A Penticton elementary school has made changes to its hot lunch program that is not only reducing the amount of styrofoam and plastic waste they are creating, but saving them money over the long term.

Local filmmaker Jan Vozenilek calls it a fantastic success story. Last year, he said, the daily hot lunch program at Queen’s Park Elementary consisted of almost 200 kids using all disposable styrofoam plates and utensils for their lunches.

“This was every day, three full garbage bins of waste,” said Vozenilek, who showed a video of the 200 kids dumping their plates into the garbage to the Okanagan Skaha board of education, shot when he did a presentation there.

“I guess they got the point and they funded Queen’s Park over $1,000 to buy stainless steel plates and cutlery. They called it a pilot project,” he said. “Today, all of this is washed in the dishwasher and there is no waste.”

According to Rob Zoppi, principal of the school, they were spending almost $800 a year on the styrofoam plates.

“I didn’t know anything happened at the school until I talked to the principal,” said Vozenilek. “It’s just a small little step, but what if every school in the district did that? What if every school in the province did that? It doesn’t take much.”

Queen’s Park was one of the schools that Vozenilek has brought his presentation to, using his work documenting the plight of albatrosses nesting on Midway Island in the Pacific. Ocean currents drive masses of floating plastic garbage to the area and, mistaking it for food, the birds scoop it up to both feed on it and feed to their young.
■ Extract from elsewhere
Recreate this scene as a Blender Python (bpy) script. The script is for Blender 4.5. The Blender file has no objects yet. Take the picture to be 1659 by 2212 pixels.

With bellies filled with plastic, the birds are dying by the hundreds.

Using his films along with images of the birds, their rotting carcasses exposing the plastic inside as a starting point, Vozenilek traces the path of the plastic back to its starting point.

“That’s really the full circle that I now try to paint in these little talks that I do. I work it back with the river system and bring it right back here,” he said. “We talk about walking along the shores of our own lake here on the beaches of Penticton, or the channel, and you find the same kind of garbage on the shores of our lake as you find out on Midway.”

Vozenilek shows the students what they experienced on Midway, then focuses on solutions locally and what various school groups have already done, attempting to inspire them that they could do the same.

“We’re just as responsible here to have an impact on the environment globally,” he said. “The kids just get it. It’s a really simple thing for them. They look at the problem and they instantly jump to the solution.”